**Directions for this task:**
Repeat, please, only the lines from the top of the data down to the line with "tape((XL + .05, 3.425), (-.6, 3.425), ZP, 'yellow"; include both of those lines.
--- start Dataset content ---
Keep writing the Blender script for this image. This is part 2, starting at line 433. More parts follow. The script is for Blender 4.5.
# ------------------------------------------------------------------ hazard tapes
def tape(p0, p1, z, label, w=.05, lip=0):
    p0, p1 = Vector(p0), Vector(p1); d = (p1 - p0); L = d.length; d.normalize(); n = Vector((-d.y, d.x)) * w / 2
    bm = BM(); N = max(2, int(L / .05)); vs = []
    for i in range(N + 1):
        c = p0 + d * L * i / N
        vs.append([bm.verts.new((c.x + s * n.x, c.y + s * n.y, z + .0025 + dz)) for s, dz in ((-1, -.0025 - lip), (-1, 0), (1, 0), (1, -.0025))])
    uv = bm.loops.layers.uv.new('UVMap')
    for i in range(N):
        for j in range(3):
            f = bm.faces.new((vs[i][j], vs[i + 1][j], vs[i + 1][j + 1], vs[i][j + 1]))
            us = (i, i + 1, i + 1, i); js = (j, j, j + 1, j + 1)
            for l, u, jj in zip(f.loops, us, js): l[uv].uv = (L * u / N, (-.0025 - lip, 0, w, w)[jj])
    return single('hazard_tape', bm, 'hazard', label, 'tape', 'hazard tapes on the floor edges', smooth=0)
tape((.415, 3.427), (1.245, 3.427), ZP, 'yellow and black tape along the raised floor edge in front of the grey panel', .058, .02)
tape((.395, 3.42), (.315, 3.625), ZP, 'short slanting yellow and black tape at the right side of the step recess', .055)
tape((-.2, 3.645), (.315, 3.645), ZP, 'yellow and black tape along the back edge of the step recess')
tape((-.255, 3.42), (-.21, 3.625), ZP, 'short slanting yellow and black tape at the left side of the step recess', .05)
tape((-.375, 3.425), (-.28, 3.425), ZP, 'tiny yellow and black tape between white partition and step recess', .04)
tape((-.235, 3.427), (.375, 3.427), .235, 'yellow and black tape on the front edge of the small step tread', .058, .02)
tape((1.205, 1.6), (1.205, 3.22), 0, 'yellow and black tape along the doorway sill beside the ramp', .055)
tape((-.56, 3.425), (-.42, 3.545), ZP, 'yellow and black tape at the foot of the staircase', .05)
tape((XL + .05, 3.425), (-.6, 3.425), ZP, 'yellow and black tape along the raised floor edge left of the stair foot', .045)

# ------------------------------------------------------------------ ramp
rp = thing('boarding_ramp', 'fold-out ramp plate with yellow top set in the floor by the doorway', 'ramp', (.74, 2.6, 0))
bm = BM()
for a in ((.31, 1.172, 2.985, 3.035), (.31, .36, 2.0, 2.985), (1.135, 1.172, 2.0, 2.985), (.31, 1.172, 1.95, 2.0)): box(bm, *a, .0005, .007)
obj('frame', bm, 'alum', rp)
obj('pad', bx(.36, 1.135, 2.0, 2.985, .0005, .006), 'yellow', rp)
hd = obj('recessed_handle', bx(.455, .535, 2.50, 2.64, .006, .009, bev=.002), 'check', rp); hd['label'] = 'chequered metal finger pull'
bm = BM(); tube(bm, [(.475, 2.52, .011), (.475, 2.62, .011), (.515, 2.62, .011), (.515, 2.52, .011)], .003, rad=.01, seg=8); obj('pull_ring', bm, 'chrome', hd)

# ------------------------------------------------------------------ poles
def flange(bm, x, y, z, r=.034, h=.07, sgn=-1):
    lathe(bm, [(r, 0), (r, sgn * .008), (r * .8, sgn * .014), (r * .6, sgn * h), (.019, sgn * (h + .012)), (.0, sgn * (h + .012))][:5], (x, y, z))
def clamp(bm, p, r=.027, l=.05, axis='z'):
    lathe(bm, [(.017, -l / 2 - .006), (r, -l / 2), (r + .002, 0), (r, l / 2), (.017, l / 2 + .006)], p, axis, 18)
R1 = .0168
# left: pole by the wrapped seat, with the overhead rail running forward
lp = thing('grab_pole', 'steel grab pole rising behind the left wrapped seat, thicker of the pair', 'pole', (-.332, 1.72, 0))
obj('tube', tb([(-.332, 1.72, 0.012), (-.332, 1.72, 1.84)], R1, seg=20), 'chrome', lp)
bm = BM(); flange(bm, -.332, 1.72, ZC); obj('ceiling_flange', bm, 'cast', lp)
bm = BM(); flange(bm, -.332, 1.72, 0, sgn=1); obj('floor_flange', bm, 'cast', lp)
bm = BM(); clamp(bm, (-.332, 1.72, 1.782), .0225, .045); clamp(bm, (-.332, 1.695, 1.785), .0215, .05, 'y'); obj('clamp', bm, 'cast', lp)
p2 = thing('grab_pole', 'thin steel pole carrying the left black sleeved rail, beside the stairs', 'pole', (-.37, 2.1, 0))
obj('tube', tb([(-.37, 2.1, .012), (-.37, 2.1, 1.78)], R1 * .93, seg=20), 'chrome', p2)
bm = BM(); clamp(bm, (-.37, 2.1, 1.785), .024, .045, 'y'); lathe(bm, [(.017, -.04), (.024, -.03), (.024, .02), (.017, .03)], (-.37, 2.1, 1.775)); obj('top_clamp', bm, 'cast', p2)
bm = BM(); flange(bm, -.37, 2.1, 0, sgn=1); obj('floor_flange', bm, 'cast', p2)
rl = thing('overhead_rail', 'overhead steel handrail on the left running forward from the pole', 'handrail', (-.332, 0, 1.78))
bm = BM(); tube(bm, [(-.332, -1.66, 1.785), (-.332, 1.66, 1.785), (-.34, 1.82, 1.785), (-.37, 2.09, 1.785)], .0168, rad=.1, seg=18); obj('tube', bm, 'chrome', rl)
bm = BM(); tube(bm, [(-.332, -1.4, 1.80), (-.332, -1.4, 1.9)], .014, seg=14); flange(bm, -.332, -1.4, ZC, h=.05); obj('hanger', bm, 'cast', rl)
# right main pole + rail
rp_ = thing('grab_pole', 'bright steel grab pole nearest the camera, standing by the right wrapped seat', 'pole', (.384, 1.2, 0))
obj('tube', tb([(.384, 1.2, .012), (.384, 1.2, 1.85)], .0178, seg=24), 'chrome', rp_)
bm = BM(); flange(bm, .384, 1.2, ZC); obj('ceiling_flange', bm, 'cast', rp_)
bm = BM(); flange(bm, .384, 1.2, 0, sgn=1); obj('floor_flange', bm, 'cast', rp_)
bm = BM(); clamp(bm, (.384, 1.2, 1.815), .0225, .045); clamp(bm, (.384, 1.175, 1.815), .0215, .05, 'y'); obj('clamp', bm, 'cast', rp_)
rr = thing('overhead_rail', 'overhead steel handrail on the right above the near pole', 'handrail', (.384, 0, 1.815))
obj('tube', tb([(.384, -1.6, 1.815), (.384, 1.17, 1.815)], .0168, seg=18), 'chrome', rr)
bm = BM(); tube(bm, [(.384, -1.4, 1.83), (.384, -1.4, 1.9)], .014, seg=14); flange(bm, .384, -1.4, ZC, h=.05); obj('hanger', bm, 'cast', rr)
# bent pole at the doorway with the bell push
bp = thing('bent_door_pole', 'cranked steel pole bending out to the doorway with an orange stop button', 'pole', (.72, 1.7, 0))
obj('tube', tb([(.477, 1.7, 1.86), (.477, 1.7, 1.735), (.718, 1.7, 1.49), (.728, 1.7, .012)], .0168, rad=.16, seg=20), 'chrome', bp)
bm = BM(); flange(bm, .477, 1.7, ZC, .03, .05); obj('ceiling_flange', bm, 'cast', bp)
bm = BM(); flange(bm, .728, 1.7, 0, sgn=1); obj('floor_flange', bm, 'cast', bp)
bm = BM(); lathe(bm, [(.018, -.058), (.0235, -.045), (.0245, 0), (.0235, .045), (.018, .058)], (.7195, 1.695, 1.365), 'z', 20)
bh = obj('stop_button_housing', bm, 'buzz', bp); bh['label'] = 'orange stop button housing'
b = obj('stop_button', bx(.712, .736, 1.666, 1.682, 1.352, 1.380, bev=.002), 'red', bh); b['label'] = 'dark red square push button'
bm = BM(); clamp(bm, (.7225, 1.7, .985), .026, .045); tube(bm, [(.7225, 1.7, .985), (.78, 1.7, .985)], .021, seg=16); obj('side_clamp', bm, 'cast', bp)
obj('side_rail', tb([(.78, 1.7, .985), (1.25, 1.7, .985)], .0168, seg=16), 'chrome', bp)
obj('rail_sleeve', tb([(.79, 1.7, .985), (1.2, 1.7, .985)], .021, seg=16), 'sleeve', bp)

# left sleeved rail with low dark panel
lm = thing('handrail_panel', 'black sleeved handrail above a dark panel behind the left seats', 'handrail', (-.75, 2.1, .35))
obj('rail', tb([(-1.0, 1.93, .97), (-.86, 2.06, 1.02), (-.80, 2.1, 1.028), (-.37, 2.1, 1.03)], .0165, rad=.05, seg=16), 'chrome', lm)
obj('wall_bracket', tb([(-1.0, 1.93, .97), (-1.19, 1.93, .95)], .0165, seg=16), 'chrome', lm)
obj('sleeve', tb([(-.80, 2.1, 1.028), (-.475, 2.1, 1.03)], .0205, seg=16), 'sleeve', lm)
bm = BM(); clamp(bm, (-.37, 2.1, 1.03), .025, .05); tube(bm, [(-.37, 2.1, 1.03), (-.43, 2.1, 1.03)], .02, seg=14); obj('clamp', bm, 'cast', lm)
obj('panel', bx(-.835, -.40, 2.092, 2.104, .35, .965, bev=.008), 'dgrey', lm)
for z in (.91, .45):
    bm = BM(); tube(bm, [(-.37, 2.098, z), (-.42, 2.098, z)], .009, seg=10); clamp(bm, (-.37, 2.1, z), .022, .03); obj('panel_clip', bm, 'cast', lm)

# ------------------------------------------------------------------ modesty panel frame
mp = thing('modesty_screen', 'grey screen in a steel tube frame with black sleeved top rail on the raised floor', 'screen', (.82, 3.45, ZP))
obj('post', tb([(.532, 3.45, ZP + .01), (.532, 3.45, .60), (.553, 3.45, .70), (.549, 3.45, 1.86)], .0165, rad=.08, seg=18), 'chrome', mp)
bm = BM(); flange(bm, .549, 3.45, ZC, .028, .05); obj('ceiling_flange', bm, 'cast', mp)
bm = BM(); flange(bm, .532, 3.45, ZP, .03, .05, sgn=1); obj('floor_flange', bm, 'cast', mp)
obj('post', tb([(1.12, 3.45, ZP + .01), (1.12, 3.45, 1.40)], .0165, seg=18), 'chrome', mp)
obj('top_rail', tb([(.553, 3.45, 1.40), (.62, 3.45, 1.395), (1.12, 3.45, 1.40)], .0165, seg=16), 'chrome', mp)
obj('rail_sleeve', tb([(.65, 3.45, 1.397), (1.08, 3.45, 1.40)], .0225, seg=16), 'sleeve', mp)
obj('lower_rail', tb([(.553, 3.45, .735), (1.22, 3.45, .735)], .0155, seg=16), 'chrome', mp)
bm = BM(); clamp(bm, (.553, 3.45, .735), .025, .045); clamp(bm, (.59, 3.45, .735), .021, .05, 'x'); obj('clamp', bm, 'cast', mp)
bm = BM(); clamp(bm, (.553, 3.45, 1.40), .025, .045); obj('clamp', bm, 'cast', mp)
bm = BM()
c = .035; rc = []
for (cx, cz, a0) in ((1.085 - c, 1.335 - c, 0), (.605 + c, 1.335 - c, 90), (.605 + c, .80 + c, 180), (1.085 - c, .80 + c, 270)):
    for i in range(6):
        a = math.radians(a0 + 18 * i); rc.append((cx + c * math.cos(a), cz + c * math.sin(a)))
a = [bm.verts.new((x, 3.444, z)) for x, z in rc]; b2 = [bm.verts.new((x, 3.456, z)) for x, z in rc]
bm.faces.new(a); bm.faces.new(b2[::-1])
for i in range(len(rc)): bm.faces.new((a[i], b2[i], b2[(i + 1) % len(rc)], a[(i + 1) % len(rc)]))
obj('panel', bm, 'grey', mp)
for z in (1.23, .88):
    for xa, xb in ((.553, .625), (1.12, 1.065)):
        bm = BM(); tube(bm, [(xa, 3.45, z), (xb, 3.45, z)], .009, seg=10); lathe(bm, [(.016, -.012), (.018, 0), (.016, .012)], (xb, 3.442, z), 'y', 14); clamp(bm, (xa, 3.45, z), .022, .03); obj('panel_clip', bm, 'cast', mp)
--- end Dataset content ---
**Answer to this exercise:**
Keep writing the Blender script for this image. This is part 2, starting at line 433. More parts follow. The script is for Blender 4.5.
# ------------------------------------------------------------------ hazard tapes
def tape(p0, p1, z, label, w=.05, lip=0):
    p0, p1 = Vector(p0), Vector(p1); d = (p1 - p0); L = d.length; d.normalize(); n = Vector((-d.y, d.x)) * w / 2
    bm = BM(); N = max(2, int(L / .05)); vs = []
    for i in range(N + 1):
        c = p0 + d * L * i / N
        vs.append([bm.verts.new((c.x + s * n.x, c.y + s * n.y, z + .0025 + dz)) for s, dz in ((-1, -.0025 - lip), (-1, 0), (1, 0), (1, -.0025))])
    uv = bm.loops.layers.uv.new('UVMap')
    for i in range(N):
        for j in range(3):
            f = bm.faces.new((vs[i][j], vs[i + 1][j], vs[i + 1][j + 1], vs[i][j + 1]))
            us = (i, i + 1, i + 1, i); js = (j, j, j + 1, j + 1)
            for l, u, jj in zip(f.loops, us, js): l[uv].uv = (L * u / N, (-.0025 - lip, 0, w, w)[jj])
    return single('hazard_tape', bm, 'hazard', label, 'tape', 'hazard tapes on the floor edges', smooth=0)
tape((.415, 3.427), (1.245, 3.427), ZP, 'yellow and black tape along the raised floor edge in front of the grey panel', .058, .02)
tape((.395, 3.42), (.315, 3.625), ZP, 'short slanting yellow and black tape at the right side of the step recess', .055)
tape((-.2, 3.645), (.315, 3.645), ZP, 'yellow and black tape along the back edge of the step recess')
tape((-.255, 3.42), (-.21, 3.625), ZP, 'short slanting yellow and black tape at the left side of the step recess', .05)
tape((-.375, 3.425), (-.28, 3.425), ZP, 'tiny yellow and black tape between white partition and step recess', .04)
tape((-.235, 3.427), (.375, 3.427), .235, 'yellow and black tape on the front edge of the small step tread', .058, .02)
tape((1.205, 1.6), (1.205, 3.22), 0, 'yellow and black tape along the doorway sill beside the ramp', .055)
tape((-.56, 3.425), (-.42, 3.545), ZP, 'yellow and black tape at the foot of the staircase', .05)
tape((XL + .05, 3.425), (-.6, 3.425), ZP, 'yellow and black tape along the raised floor edge left of the stair foot', .045)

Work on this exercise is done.